-- begin --
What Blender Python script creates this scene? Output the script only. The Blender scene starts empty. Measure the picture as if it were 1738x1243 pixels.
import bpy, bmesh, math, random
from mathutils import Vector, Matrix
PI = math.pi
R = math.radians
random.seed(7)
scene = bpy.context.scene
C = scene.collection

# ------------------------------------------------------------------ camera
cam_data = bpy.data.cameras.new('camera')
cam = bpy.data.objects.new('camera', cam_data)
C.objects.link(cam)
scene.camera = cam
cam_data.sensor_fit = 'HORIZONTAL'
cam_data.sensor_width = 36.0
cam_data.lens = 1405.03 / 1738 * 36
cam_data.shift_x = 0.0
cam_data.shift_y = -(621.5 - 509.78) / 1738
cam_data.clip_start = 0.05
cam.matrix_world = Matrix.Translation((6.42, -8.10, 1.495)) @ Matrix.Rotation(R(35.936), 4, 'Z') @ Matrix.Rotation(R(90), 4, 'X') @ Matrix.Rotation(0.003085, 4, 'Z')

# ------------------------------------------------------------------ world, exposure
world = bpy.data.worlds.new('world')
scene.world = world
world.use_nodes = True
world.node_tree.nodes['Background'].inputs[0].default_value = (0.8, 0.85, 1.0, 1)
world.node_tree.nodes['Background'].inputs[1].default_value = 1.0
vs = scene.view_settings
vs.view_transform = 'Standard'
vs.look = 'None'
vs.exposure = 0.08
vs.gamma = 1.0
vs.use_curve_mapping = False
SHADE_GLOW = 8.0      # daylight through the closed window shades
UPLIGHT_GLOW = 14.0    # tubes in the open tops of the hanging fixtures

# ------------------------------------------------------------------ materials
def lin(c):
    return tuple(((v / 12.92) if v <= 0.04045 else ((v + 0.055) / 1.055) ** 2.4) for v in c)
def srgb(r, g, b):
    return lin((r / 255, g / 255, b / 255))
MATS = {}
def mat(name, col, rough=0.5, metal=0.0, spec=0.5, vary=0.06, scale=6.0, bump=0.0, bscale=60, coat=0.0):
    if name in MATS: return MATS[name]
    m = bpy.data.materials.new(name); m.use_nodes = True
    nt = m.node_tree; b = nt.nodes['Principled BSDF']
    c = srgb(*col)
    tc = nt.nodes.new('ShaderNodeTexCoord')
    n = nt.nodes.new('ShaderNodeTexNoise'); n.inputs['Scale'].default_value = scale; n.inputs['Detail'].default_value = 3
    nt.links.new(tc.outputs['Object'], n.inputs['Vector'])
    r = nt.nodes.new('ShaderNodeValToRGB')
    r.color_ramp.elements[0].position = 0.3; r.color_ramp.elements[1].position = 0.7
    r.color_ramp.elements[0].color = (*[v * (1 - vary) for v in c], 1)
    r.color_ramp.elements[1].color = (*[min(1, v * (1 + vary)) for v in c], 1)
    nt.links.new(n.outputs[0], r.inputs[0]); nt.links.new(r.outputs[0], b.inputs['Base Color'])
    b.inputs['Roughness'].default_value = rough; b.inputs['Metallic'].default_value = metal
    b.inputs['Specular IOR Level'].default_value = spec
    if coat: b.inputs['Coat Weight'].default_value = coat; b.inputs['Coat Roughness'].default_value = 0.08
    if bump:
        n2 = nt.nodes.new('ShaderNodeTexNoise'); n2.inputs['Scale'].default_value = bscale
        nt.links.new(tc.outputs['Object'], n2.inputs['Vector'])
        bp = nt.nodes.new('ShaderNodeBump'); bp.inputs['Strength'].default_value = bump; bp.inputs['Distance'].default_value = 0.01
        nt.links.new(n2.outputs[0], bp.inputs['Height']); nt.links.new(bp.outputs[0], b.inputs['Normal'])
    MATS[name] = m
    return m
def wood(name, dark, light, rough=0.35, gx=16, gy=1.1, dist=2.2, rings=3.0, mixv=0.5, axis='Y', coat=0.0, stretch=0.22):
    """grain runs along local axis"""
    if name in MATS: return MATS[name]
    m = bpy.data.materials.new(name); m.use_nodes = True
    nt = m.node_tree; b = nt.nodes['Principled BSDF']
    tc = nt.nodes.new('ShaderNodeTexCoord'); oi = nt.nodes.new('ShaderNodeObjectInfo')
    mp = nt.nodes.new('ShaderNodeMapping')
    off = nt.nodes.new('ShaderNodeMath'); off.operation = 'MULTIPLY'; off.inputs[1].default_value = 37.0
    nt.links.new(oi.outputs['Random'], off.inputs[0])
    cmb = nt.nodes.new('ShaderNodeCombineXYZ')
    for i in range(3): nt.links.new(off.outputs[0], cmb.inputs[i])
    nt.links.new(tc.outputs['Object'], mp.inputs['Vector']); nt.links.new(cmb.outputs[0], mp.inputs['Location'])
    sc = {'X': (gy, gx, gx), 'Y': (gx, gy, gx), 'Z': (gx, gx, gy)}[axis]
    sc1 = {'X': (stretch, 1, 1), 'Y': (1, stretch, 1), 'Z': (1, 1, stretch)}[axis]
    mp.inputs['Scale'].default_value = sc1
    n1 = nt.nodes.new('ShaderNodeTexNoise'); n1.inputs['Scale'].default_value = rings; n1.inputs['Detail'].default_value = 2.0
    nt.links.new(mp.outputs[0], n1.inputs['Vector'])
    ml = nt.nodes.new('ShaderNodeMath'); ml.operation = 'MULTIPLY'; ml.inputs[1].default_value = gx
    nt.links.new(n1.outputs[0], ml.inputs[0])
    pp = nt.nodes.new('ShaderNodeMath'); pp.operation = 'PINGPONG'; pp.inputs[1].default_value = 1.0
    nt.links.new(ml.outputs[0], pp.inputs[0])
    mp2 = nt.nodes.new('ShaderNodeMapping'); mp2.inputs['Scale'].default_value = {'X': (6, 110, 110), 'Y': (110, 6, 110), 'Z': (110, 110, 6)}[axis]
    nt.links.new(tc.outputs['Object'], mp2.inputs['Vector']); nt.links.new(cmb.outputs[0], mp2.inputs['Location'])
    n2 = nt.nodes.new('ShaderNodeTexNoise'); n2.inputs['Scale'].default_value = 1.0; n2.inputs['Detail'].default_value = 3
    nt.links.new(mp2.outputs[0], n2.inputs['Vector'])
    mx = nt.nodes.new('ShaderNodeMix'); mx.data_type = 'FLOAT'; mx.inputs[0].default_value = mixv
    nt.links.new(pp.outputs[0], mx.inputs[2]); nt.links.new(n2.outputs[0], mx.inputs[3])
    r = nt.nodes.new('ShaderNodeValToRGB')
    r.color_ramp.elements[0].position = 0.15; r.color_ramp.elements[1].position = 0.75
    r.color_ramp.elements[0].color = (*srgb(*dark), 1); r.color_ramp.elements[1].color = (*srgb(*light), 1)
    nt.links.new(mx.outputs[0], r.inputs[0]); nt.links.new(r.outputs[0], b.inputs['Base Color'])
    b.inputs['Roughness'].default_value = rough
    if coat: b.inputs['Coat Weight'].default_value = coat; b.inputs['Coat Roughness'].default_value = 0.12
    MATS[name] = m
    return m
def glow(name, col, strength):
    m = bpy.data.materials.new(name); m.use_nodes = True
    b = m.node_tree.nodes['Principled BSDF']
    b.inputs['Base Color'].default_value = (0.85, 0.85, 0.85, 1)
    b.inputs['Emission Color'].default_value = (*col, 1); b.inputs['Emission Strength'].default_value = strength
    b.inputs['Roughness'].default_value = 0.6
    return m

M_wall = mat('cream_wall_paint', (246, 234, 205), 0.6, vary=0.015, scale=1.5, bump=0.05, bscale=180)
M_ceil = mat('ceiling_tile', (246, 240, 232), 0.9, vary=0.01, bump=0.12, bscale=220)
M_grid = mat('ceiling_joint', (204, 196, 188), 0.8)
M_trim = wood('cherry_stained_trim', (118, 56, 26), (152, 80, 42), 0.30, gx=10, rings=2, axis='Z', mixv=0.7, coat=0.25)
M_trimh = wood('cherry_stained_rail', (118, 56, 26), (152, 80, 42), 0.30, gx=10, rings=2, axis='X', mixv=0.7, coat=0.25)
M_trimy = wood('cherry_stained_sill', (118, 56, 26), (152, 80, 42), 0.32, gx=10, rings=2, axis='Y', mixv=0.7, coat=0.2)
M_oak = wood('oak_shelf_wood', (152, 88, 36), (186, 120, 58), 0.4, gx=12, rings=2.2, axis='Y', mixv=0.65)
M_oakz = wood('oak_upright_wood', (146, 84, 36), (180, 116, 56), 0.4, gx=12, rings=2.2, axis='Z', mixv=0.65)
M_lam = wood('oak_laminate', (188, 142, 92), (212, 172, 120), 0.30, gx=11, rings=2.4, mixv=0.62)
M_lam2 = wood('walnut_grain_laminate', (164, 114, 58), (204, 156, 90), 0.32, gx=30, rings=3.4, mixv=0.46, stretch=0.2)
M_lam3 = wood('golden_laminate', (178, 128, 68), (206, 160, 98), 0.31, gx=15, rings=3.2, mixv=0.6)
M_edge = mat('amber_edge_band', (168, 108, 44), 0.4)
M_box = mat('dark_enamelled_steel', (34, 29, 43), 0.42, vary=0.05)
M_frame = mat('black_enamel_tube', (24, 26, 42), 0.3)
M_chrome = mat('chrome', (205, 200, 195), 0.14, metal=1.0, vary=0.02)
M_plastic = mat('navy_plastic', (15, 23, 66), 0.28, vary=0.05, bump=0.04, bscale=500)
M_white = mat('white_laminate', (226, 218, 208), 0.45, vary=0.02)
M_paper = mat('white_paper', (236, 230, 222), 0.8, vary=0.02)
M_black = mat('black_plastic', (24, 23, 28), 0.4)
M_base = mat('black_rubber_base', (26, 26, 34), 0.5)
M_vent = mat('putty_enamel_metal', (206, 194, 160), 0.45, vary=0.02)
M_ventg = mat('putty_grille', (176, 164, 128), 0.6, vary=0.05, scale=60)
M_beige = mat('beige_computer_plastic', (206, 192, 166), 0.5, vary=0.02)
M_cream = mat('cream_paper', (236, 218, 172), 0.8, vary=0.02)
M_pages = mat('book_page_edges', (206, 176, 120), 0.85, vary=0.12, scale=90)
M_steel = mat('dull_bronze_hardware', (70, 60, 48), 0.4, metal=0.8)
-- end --
Copy the lines from the start of the data verbatim, stopping after the line containing "cam.matrix_world = Matrix.Translation((6.42, -8.10, 1.495))".

▶ _EXERCISE OUTPUT_:
What Blender Python script creates this scene? Output the script only. The Blender scene starts empty. Measure the picture as if it were 1738x1243 pixels.
import bpy, bmesh, math, random
from mathutils import Vector, Matrix
PI = math.pi
R = math.radians
random.seed(7)
scene = bpy.context.scene
C = scene.collection

# ------------------------------------------------------------------ camera
cam_data = bpy.data.cameras.new('camera')
cam = bpy.data.objects.new('camera', cam_data)
C.objects.link(cam)
scene.camera = cam
cam_data.sensor_fit = 'HORIZONTAL'
cam_data.sensor_width = 36.0
cam_data.lens = 1405.03 / 1738 * 36
cam_data.shift_x = 0.0
cam_data.shift_y = -(621.5 - 509.78) / 1738
cam_data.clip_start = 0.05
cam.matrix_world = Matrix.Translation((6.42, -8.10, 1.495)) @ Matrix.Rotation(R(35.936), 4, 'Z') @ Matrix.Rotation(R(90), 4, 'X') @ Matrix.Rotation(0.003085, 4, 'Z')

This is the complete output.